HIGH PERFORMANCE CASE STUDIES: 300-level
SESSION 36
DATE // START TIME // ROOM NUMBER:
Thursday, September 30, 2010 – 2:00pm – Metro 2A
ABSTRACT:
Design challenges and solutions presented by two of Colorado’s most energy efficient schools, both in challenging climates.
MODERATOR:
Conor Merrigan, High Performance Building Program, Colorado Governor’s Energy Office
SPEAKERS:
Pete Jefferson, Vice President and Principal, M.E. GROUP / design+green
Paul Hutton, Founder, Hutton Architecture Studio
DESCRIPTION:
This session will focus on the design dilemmas presented by two of Colorado’s highest- performing schools, both located in challenging climates. The specific technical considerations to be explored include a choice between geothermal and geoexchange, natural versus mechanical ventilation (in a school district that regularly has wind days), wall assembly and envelope design, and differing daylighting strategies.
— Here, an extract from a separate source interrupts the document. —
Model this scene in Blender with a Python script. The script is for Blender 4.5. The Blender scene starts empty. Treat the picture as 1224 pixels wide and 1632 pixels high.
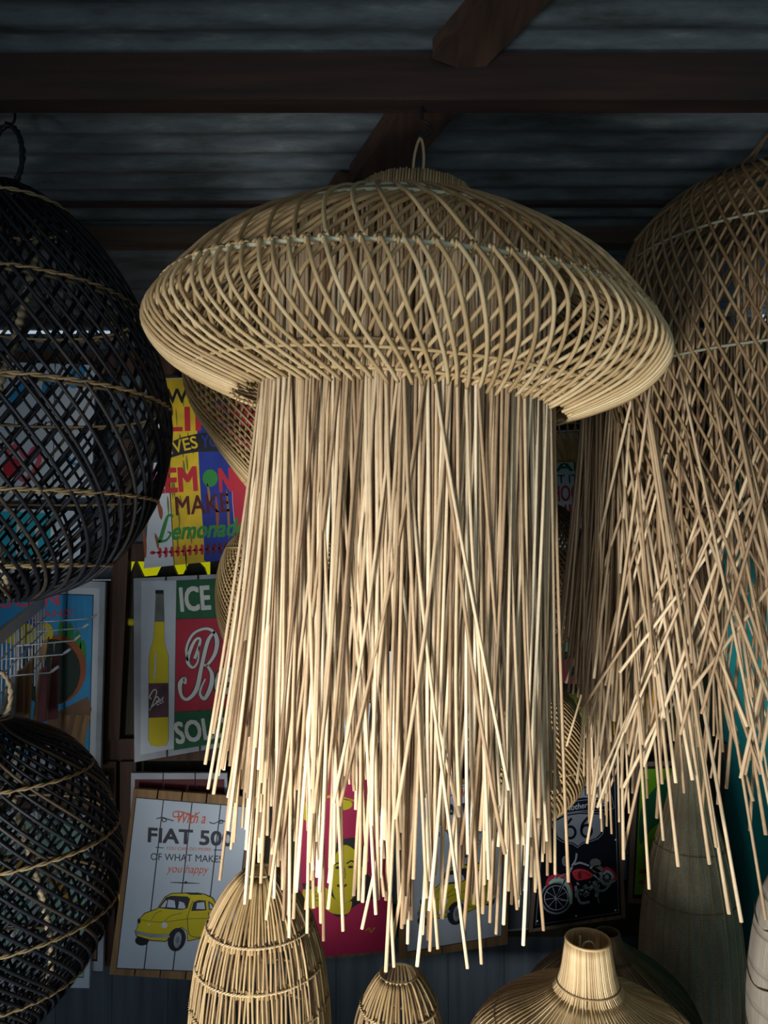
import bpy, math, random
import numpy as np
from mathutils import Vector
random.seed(7); rng = np.random.RandomState(11)
PI = math.pi
scene = bpy.context.scene
COL = scene.collection
F = 1226.0; EYE = 2.0; PITCH = math.radians(2.0)
CP, SP = math.cos(PITCH), math.sin(PITCH)

def W(x, y, Y):
    """point at distance Y in front of the camera that the photo shows at pixel x, y"""
    a = (x - 612) / F; b = (816 - y) / F
    k = Y / (CP - b * SP)
    return (a * k, Y, EYE + (SP + b * CP) * k)

# ------------------------------------------------------------------ materials
def new_mat(name):
    m = bpy.data.materials.new(name); m.use_nodes = True
    nt = m.node_tree; b = nt.nodes['Principled BSDF']
    return m, nt, b
def ramp(nt, stops):
    r = nt.nodes.new('ShaderNodeValToRGB')
    e = r.color_ramp.elements
    e[0].position, e[0].color = stops[0][0], (*stops[0][1], 1)
    e[1].position, e[1].color = stops[-1][0], (*stops[-1][1], 1)
    for p, c in stops[1:-1]:
        q = e.new(p); q.color = (*c, 1)
    return r
def cane_mat(name, stops, rough=.5, scale=60, spec=.4, band=.35):
    m, nt, b = new_mat(name)
    at = nt.nodes.new('ShaderNodeAttribute'); at.attribute_name = 'tone'
    tc = nt.nodes.new('ShaderNodeTexCoord')
    n = nt.nodes.new('ShaderNodeTexNoise'); n.inputs['Scale'].default_value = scale
    n.inputs['Detail'].default_value = 3
    nt.links.new(tc.outputs['Object'], n.inputs['Vector'])
    ma = nt.nodes.new('ShaderNodeMath'); ma.operation = 'MULTIPLY_ADD'
    nt.links.new(n.outputs['Fac'], ma.inputs[0]); ma.inputs[1].default_value = band
    nt.links.new(at.outputs['Fac'], ma.inputs[2])
    sb = nt.nodes.new('ShaderNodeMath'); sb.operation = 'SUBTRACT'
    nt.links.new(ma.outputs[0], sb.inputs[0]); sb.inputs[1].default_value = band * .5
    r = ramp(nt, stops); nt.links.new(sb.outputs[0], r.inputs['Fac'])
    nt.links.new(r.outputs['Color'], b.inputs['Base Color'])
    b.inputs['Roughness'].default_value = rough
    b.inputs['Specular IOR Level'].default_value = spec
    return m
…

Both schools are located in a high plains environment with cold temperatures and significant wind loads, and both are designed to reach energy targets in the low 20s in terms of KBTU/SF/yr before adding renewables, (which doesn’t include geoexchange)
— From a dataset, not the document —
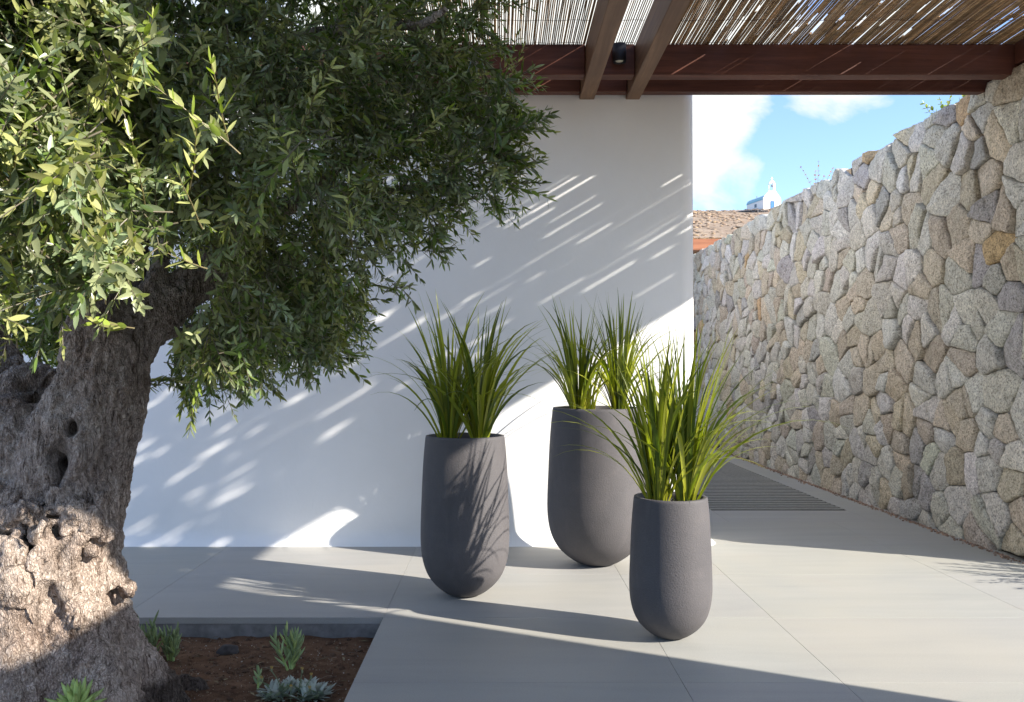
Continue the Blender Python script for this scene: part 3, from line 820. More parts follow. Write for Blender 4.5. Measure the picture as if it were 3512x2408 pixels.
planter(-.156, 3.90, .197, .704, 'charcoal rounded planter left of the others, shadows of blades across its front',
        [(-.068, -.03, .66, 'arching green grass clump on the left side of the leftmost planter', 64), (.066, -.045, .66, 'arching green grass clump on the right side of the leftmost planter', 72)], 4)
planter(.495, 4.52, .255, .80, 'tallest and widest charcoal planter, standing at the back by the white wall',
        [(-.10, -.03, .62, 'grass clump on the left side of the tallest back planter', 62), (.105, -.05, .62, 'grass clump on the right side of the tallest back planter', 66), (-.03, .09, .52, 'small grass clump at the back of the tallest planter between the larger two', 20)], 5)
planter(.635, 3.29, .153, .523, 'shortest charcoal planter, standing nearest in front of the tall one',
        [(-.050, -.03, .65, 'grass clump on the left side of the shortest front planter', 72), (.052, -.02, .69, 'grass clump on the right side of the shortest front planter', 72)], 6)

# ------------------------------------------------------------------ planting bed
SOIL = -.075
def soil_h(X, Z):
    return SOIL + .018*noise.noise(Vector((X*3, Z*3, 0))) + .008*noise.noise(Vector((X*11, Z*11, 3))) + .05*math.exp(-((X+1.35)**2+(Z-2.7)**2)/.2)
def make_bed():
    nx, nz_ = 130, 130
    xs = np.linspace(-2.58, -.47, nx); zs = np.linspace(1.335, 3.54, nz_)
    V = [tuple(W(x, z, soil_h(x, z)+.003*noise.noise(Vector((x*45, z*45, 0))))) for z in zs for x in xs]
    i = np.arange(nz_-1)[:, None]*nx; j = np.arange(nx-1)[None]
    o = mesh_np('soil', V, [np.stack([i+j, i+j+1, i+nx+j+1, i+nx+j], -1).reshape(-1, 4)], M['soil']); tag(o, kind='structure')
    mb = MB(); e = .004
    h0, h1 = -.2, -.0275
    mb.box(tuple(W(-2.6, 3.54+e, h0)), tuple(W(-.44, 3.60, h1))); mb.box(tuple(W(-.47+e, 1.3, h0)), tuple(W(-.42, 3.54+e-.0005, h1)))
    mb.box(tuple(W(-2.62, 1.3, h0)), tuple(W(-2.58-e, 3.54+e-.0005, h1))); mb.box(tuple(W(-2.58-e+.0005, 1.27, h0)), tuple(W(-.47+e-.0005, 1.335-e, h1)))
    tag(mb.build('kerb', M['curb']), kind='structure')
    mb = MB()
    for _ in range(5200):
        x = rng.uniform(-1.5, -.49); z = rng.uniform(2.3, 3.52); r = rng.choice([.0012, .0018, .0026, .004], p=[.4, .35, .2, .05])
        bm = bmesh.new(); bmesh.ops.create_icosphere(bm, subdivisions=1, radius=r*S)
        k = rng.random(); c = np.array((.12, .07, .04)) if k < .55 else (np.array((.26, .18, .11)) if k < .9 else np.array((.45, .40, .33)))
        mb.bm(bm, c*rng.uniform(.6, 1.4), Matrix.Translation(W(x, z, soil_h(x, z)+r*.5)) @ Matrix.Diagonal((1, rng.uniform(.7, 1.4), rng.uniform(.5, .9), 1)))
    for _ in range(420):
        x = rng.uniform(-1.4, -.49); z = rng.uniform(2.4, 3.52); r = rng.uniform(.003, .011)
        ico_clump(mb, tuple(W(x, z, soil_h(x, z)+r*.15)), r*S, .7, np.array((.13, .072, .04))*rng.uniform(.6, 1.3), 2, .45)
    for _ in range(60):
        x = rng.uniform(-1.3, -.5); z = rng.uniform(2.55, 3.5); a = rng.uniform(0, 6.28); l = rng.uniform(.014, .022); h = soil_h(x, z)+.004
        d = np.array((math.cos(a), math.sin(a))); n_ = np.array((-d[1], d[0]))*l*.24
        q = [(x, z, h), (x+d[0]*l-n_[0], z+d[1]*l-n_[1], h+.004), (x+d[0]*2*l, z+d[1]*2*l, h+.002), (x+d[0]*l+n_[0], z+d[1]*l+n_[1], h+.003)]
        mb.add([tuple(W(*p)) for p in q], [np.array([[0, 1, 2, 3]])], np.array((.28, .22, .12))*rng.uniform(.5, 1.2))
    for _ in range(70):
        x = rng.uniform(-1.35, -.5); z = rng.uniform(2.5, 3.45); a = rng.uniform(0, 3.14); l = rng.uniform(.02, .09)
        h = soil_h(x, z)+.006
        mb.tube([tuple(W(x+l*t*math.cos(a)+.006*math.sin(t*5+a), z+l*t*math.sin(a), h+.004*math.sin(t*3.1))) for t in np.linspace(0, 1, 5)], .0009*S, 4, np.array((.26, .2, .14))*rng.uniform(.5, 1.3))
    o = mb.build('gravel', M['pebble'], colr=True, smooth=False); tag(o, 'fine grit, clods, twigs and dry leaves scattered over the brown soil of the tree bed', 'gravel', kind='stuff')
make_bed()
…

Centennial is Colorado’s highest-performing school and Sangre de Christo is projected to be near that level. Both schools are in rural districts and both are required to meet LEED Gold or CO-CHPS as a requirement of their funding sources. Both have significantly exceeded those targets and are continually pushing further.
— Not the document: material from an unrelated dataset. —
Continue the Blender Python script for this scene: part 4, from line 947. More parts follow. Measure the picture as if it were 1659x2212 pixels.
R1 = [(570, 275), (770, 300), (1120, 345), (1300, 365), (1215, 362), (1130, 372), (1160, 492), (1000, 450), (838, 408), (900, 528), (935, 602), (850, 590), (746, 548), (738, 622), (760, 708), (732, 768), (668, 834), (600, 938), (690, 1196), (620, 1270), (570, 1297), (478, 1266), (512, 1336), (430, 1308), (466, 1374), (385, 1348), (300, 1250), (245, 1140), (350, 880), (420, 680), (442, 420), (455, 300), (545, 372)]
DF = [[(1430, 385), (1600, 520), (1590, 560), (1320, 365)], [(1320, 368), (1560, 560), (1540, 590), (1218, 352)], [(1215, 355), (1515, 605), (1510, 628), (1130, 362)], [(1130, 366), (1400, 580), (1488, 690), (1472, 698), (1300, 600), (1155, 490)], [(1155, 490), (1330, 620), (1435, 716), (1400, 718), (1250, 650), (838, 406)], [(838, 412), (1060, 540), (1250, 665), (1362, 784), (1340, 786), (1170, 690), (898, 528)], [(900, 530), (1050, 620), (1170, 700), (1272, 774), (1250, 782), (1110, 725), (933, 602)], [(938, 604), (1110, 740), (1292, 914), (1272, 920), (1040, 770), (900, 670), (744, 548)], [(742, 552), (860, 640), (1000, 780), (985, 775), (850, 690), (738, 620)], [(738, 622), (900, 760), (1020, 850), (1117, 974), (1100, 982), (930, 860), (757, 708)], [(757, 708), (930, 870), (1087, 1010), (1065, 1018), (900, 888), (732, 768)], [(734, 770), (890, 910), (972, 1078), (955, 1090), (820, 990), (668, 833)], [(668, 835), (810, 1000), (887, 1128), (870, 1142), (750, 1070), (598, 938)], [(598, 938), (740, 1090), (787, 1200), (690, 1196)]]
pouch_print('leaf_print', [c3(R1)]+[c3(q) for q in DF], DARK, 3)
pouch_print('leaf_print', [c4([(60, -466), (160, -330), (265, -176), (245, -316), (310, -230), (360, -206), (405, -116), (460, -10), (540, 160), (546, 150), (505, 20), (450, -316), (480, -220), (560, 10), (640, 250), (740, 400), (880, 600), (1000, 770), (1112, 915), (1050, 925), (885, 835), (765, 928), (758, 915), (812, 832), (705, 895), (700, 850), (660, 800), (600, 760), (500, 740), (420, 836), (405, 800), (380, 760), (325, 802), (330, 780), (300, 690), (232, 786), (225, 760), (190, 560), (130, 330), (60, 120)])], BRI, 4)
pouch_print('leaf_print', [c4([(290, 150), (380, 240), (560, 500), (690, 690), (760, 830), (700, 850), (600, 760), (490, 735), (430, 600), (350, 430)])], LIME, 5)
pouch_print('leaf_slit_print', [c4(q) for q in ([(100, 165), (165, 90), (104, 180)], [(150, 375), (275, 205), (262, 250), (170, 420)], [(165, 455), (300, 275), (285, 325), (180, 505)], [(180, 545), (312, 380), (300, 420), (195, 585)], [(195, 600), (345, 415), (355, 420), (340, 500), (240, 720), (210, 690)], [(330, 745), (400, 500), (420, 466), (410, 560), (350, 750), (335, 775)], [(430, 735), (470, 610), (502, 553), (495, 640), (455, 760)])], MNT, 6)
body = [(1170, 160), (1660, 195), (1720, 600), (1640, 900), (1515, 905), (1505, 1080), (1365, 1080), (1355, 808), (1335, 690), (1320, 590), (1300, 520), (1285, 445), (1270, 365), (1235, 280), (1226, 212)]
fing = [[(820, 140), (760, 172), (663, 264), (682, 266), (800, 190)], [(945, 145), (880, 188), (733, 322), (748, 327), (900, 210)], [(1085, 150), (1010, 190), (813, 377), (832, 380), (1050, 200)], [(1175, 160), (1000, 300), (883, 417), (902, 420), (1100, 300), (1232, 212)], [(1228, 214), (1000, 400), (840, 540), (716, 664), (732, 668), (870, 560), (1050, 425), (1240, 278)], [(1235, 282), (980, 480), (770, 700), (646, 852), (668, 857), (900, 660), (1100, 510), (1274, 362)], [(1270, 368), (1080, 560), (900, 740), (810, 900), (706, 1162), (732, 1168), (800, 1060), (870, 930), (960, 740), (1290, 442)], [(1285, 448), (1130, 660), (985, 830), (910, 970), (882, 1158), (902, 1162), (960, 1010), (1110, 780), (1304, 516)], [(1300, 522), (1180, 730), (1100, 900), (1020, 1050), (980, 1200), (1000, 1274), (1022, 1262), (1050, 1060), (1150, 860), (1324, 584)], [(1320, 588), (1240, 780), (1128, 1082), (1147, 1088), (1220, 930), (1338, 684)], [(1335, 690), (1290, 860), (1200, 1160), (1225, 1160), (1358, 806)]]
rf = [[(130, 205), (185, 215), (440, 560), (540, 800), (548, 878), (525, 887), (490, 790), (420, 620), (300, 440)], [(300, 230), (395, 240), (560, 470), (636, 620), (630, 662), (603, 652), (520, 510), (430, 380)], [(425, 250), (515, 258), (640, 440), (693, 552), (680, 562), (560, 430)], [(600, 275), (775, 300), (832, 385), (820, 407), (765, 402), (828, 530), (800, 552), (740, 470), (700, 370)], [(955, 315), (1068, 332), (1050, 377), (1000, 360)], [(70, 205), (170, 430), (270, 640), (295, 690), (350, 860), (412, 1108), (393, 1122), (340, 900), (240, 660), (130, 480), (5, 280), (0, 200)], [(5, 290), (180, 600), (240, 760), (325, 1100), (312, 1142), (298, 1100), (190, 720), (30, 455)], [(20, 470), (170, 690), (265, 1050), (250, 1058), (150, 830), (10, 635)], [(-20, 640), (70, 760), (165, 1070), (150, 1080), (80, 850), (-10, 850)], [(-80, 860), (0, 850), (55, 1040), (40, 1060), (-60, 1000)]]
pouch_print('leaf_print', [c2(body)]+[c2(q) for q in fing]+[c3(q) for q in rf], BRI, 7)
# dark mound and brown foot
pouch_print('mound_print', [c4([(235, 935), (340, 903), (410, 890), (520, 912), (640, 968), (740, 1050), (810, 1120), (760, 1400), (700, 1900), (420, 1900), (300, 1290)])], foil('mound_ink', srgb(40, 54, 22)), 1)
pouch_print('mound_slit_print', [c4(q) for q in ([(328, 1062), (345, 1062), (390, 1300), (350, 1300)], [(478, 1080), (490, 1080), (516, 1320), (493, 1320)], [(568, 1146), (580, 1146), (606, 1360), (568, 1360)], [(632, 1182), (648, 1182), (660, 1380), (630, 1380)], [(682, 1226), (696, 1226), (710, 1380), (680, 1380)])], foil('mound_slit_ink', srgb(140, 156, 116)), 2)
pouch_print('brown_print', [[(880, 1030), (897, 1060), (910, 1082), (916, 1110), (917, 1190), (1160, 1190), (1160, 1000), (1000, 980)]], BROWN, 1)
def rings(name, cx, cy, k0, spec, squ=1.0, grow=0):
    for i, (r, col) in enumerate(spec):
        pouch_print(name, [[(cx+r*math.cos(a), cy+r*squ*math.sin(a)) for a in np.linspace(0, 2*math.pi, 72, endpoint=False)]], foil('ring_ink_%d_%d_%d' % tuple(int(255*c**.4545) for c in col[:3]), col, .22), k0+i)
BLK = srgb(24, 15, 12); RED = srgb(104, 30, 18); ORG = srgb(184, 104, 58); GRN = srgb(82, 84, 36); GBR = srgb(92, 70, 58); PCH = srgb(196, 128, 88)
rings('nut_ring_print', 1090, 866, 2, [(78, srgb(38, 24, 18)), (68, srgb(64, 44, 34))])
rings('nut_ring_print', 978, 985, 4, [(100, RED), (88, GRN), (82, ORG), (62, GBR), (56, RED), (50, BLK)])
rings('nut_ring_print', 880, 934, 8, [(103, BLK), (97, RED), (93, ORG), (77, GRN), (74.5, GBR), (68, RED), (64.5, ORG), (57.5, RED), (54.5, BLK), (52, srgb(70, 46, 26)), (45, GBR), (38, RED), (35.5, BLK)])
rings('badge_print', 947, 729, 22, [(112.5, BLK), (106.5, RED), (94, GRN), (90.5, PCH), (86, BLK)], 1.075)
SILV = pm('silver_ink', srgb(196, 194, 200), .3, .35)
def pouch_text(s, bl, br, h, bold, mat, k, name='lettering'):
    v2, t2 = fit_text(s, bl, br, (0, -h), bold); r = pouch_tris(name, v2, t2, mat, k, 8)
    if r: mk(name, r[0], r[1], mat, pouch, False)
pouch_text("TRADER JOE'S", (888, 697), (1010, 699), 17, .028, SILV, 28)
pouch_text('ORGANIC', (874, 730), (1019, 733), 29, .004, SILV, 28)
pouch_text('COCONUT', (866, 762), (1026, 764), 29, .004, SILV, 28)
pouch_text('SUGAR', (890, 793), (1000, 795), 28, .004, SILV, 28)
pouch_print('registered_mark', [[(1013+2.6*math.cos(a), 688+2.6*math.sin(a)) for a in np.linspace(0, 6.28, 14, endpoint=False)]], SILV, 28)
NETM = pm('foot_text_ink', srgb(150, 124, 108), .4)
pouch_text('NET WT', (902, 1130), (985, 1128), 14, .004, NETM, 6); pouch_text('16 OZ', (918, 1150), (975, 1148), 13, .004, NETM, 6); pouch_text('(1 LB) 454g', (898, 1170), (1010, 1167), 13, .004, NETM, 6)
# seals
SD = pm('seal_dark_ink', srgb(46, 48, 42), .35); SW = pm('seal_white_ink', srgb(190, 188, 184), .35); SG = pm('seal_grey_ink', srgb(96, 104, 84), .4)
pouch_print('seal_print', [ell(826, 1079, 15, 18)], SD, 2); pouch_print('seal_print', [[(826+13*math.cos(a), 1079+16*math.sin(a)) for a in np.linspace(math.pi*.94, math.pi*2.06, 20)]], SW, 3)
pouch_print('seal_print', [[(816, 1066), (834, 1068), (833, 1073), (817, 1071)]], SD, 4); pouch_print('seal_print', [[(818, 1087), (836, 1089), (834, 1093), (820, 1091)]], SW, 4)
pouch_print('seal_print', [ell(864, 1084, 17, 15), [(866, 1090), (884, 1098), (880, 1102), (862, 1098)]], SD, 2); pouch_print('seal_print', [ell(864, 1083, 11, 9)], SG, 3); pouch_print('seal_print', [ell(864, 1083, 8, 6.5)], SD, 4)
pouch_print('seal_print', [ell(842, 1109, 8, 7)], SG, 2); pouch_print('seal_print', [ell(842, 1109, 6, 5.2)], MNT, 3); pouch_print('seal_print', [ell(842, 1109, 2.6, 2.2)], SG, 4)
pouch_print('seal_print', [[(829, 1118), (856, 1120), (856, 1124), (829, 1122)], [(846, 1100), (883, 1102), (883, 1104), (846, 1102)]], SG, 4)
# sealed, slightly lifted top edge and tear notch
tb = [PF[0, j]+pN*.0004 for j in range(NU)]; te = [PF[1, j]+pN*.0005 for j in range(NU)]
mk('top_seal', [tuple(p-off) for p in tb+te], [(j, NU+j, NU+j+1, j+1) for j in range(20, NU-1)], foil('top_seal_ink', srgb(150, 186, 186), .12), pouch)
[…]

When a geothermal source was identified for Sangre, the design team immediately saw an opportunity to leverage efficiencies to reach extremely high levels of energy savings; why they didn’t is a compelling investigation of resource use, design challenges, and cost benefit analysis. The unique climatic conditions at each school drove differing approaches from the new conventional wisdom on envelope design in each case, and the strategies for increasing daylight and minimizing electric light varied based on a host of design and owner preference factors.
These schools are demonstrative of Colorado’s commitment to high performance design, made possible through innovative legislation (the Building Excellent Schools Today [BEST] program) and programs emanating from the Governor’s Energy Office (the High Performance Building program). As Colorado continues to get ever closer to net-positive commercial buildings, schools are one of the primary building types to do so.